Find the line containing "fz).build('top', 'fridgetop', t, .003)" and copy it exactly, along with every line after it up to and including the line containing "fridge top', 'case')". Copy nothing else.

▸ **DATA ENTRIES**:

[BEGIN]

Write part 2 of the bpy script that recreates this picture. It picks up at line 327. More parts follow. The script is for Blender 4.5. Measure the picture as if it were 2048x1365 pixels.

[END]
[BEGIN]

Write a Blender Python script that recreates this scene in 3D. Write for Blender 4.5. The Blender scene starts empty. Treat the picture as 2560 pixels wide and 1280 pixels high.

[END]
[BEGIN]

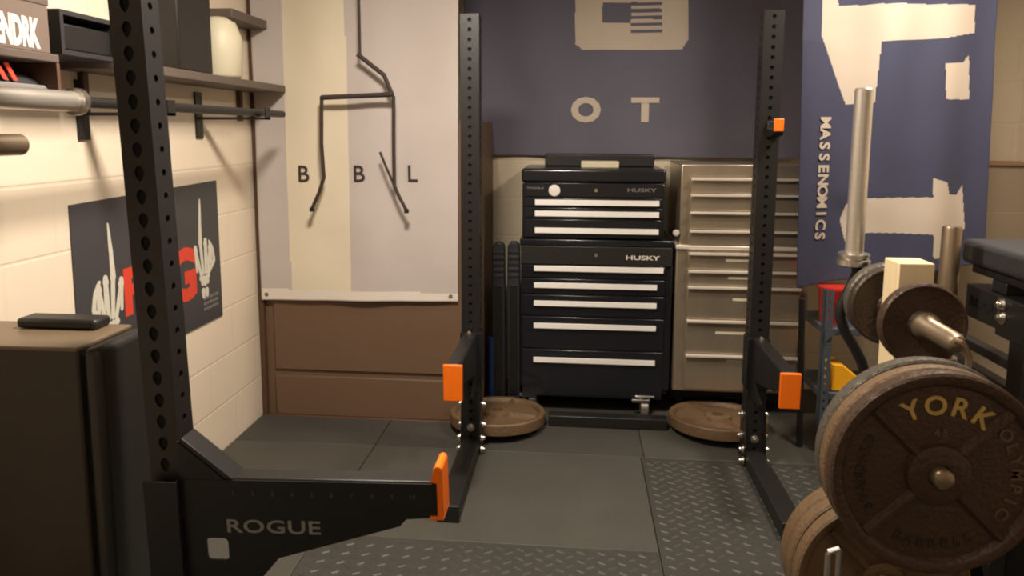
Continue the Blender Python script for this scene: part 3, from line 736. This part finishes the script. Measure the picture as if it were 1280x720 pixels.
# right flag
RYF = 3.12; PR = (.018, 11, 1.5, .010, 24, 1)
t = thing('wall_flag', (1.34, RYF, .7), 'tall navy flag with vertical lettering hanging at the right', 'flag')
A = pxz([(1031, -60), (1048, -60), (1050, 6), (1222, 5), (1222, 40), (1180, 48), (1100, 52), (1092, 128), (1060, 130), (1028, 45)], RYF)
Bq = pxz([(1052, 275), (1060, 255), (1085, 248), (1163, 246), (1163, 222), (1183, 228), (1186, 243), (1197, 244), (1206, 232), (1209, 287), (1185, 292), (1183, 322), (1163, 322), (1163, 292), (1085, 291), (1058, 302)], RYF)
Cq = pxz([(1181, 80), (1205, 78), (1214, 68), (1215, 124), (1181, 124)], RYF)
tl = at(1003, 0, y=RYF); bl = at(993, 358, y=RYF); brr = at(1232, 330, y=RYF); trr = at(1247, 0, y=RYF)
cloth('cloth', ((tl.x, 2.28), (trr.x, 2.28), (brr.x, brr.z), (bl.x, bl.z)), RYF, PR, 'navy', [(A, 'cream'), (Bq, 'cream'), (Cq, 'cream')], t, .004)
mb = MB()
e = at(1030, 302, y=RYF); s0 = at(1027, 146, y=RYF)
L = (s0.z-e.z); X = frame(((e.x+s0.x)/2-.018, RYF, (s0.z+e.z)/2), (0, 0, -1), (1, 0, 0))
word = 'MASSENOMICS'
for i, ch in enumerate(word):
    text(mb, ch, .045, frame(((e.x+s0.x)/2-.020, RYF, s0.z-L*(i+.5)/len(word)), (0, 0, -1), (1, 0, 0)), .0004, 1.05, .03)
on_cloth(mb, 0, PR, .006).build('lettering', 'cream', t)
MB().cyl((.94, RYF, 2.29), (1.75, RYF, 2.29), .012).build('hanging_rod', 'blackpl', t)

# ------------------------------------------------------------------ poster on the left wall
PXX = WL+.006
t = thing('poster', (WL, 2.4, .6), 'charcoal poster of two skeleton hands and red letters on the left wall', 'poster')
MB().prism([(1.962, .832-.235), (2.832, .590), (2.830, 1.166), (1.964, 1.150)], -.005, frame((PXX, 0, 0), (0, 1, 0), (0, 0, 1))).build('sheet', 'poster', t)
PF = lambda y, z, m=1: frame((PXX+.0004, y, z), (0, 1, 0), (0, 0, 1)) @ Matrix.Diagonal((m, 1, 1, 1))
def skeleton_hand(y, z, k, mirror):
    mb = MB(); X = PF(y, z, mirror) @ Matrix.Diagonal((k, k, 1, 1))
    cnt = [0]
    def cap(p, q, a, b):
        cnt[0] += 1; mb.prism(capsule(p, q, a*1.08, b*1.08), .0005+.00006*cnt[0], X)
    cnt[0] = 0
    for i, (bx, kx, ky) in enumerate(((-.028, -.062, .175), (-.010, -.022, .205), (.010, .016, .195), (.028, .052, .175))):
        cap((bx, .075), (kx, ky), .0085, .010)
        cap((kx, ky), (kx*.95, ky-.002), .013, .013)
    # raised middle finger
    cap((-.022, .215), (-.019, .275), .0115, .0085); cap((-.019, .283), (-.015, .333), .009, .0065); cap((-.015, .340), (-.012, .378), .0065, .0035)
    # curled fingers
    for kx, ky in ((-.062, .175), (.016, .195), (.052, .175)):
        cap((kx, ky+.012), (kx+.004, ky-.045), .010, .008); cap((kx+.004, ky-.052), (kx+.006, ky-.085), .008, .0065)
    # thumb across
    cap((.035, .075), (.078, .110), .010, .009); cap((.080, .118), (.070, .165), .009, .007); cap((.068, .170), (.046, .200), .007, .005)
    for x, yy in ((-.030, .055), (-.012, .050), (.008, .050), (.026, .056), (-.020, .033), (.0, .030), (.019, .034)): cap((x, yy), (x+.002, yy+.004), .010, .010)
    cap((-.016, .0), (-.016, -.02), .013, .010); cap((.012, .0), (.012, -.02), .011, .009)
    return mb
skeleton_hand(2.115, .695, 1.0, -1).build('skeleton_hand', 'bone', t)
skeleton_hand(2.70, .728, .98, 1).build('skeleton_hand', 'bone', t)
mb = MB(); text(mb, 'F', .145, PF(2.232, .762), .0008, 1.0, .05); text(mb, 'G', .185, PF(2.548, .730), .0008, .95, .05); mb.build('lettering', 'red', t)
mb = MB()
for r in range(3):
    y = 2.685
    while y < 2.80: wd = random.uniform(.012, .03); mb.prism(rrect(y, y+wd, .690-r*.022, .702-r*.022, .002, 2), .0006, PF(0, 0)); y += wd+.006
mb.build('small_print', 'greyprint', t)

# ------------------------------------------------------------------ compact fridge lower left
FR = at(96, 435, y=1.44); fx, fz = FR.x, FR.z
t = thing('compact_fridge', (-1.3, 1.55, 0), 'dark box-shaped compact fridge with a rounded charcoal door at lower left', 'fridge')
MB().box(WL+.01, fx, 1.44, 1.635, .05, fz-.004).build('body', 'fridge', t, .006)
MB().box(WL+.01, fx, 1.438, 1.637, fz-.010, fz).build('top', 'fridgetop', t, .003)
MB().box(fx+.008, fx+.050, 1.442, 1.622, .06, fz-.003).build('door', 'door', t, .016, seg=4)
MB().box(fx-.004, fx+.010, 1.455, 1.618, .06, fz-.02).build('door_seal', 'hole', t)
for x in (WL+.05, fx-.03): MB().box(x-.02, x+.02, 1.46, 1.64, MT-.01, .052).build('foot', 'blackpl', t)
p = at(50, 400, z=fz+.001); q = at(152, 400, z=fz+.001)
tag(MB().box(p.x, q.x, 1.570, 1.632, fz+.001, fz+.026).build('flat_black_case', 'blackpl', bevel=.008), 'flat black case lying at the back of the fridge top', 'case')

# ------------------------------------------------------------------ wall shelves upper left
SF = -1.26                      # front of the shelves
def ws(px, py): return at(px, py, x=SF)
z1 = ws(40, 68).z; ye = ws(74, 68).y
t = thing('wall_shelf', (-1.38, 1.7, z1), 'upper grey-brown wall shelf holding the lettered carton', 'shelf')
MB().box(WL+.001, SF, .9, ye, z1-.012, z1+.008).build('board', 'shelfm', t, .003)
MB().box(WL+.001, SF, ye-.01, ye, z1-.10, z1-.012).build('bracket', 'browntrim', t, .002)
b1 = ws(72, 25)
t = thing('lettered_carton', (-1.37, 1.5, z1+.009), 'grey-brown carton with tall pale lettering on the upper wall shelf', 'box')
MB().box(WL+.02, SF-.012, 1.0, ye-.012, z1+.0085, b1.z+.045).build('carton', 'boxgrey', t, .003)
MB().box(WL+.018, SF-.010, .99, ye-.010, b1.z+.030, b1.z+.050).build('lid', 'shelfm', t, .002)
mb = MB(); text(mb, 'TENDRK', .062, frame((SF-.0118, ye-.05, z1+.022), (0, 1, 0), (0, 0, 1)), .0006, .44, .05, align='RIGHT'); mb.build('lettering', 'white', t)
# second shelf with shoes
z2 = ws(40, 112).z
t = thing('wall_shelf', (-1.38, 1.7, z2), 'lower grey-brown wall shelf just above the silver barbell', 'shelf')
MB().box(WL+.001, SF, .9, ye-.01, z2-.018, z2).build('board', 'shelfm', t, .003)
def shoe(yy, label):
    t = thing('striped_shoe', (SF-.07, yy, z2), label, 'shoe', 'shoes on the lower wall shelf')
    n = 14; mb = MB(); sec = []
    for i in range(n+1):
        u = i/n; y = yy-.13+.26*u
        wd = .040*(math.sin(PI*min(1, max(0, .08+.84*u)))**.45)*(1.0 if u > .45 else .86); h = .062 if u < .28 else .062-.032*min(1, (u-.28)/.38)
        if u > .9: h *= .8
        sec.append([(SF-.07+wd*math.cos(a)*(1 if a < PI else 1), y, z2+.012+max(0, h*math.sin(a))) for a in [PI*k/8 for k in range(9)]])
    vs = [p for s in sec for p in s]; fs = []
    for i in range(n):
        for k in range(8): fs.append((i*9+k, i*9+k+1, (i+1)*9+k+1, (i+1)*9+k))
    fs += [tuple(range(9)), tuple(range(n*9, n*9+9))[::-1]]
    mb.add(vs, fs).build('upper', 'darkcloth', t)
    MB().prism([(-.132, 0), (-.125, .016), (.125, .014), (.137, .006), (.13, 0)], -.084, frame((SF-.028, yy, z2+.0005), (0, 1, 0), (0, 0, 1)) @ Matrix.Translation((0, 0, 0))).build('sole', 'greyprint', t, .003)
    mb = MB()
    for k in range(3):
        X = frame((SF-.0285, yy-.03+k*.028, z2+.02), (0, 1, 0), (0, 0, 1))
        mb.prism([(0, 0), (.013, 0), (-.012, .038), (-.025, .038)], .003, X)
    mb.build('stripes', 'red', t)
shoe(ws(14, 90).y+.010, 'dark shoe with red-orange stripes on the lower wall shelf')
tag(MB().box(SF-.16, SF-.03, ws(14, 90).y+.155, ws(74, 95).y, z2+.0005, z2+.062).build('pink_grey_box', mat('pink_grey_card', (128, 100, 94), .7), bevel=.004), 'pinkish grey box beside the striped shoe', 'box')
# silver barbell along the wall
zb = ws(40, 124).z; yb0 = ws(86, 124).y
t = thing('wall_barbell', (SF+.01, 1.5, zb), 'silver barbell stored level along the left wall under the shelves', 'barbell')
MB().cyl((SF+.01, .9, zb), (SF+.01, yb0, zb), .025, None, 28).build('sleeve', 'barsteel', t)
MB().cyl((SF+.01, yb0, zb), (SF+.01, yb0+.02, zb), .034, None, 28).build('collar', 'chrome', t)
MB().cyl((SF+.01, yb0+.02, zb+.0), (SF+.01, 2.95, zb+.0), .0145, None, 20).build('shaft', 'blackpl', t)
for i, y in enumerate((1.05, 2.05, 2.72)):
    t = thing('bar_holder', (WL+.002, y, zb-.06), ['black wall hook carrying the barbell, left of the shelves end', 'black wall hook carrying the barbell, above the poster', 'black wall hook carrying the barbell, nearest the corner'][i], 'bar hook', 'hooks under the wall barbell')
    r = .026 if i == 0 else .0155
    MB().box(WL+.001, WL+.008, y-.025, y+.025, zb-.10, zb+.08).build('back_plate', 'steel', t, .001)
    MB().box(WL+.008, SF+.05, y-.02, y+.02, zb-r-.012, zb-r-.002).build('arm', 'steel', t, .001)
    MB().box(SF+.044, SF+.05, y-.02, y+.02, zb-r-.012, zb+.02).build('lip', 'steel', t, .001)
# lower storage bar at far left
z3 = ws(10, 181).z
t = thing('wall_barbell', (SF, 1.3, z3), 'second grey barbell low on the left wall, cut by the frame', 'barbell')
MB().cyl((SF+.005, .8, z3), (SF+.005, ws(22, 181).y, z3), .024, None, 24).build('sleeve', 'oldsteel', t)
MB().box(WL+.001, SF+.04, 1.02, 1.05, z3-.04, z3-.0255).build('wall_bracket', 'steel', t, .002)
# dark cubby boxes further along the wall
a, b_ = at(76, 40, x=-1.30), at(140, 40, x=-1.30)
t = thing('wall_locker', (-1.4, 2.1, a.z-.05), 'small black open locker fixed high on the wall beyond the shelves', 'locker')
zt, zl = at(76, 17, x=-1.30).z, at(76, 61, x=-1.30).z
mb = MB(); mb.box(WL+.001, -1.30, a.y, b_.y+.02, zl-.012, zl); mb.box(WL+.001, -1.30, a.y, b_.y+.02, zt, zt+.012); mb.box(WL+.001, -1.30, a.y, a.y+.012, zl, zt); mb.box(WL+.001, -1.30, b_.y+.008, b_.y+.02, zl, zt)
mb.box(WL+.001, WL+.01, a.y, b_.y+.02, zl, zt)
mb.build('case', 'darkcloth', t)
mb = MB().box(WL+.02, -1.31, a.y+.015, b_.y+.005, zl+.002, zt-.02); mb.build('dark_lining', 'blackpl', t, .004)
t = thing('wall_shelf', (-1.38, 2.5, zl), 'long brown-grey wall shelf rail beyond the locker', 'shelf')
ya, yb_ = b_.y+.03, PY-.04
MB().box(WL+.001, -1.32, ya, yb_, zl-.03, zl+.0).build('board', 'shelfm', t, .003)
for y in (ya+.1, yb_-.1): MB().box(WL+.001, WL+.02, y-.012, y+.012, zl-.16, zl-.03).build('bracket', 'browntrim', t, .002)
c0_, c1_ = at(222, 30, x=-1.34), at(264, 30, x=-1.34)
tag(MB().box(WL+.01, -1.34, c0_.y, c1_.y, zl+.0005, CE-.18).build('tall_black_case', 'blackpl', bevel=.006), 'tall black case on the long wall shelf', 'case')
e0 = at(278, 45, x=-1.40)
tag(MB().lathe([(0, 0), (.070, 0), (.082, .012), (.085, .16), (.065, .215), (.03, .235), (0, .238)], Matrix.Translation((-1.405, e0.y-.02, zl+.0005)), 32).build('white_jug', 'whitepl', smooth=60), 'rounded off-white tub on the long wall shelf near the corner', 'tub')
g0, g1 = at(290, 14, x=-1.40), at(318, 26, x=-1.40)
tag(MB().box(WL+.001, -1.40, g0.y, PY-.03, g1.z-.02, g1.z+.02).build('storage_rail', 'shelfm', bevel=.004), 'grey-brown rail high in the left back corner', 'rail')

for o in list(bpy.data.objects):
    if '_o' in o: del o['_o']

[END]

▸ **WRITTEN REPLY**:
MB().box(WL+.01, fx, 1.438, 1.637, fz-.010, fz).build('top', 'fridgetop', t, .003)
MB().box(fx+.008, fx+.050, 1.442, 1.622, .06, fz-.003).build('door', 'door', t, .016, seg=4)
MB().box(fx-.004, fx+.010, 1.455, 1.618, .06, fz-.02).build('door_seal', 'hole', t)
for x in (WL+.05, fx-.03): MB().box(x-.02, x+.02, 1.46, 1.64, MT-.01, .052).build('foot', 'blackpl', t)
p = at(50, 400, z=fz+.001); q = at(152, 400, z=fz+.001)
tag(MB().box(p.x, q.x, 1.570, 1.632, fz+.001, fz+.026).build('flat_black_case', 'blackpl', bevel=.008), 'flat black case lying at the back of the fridge top', 'case')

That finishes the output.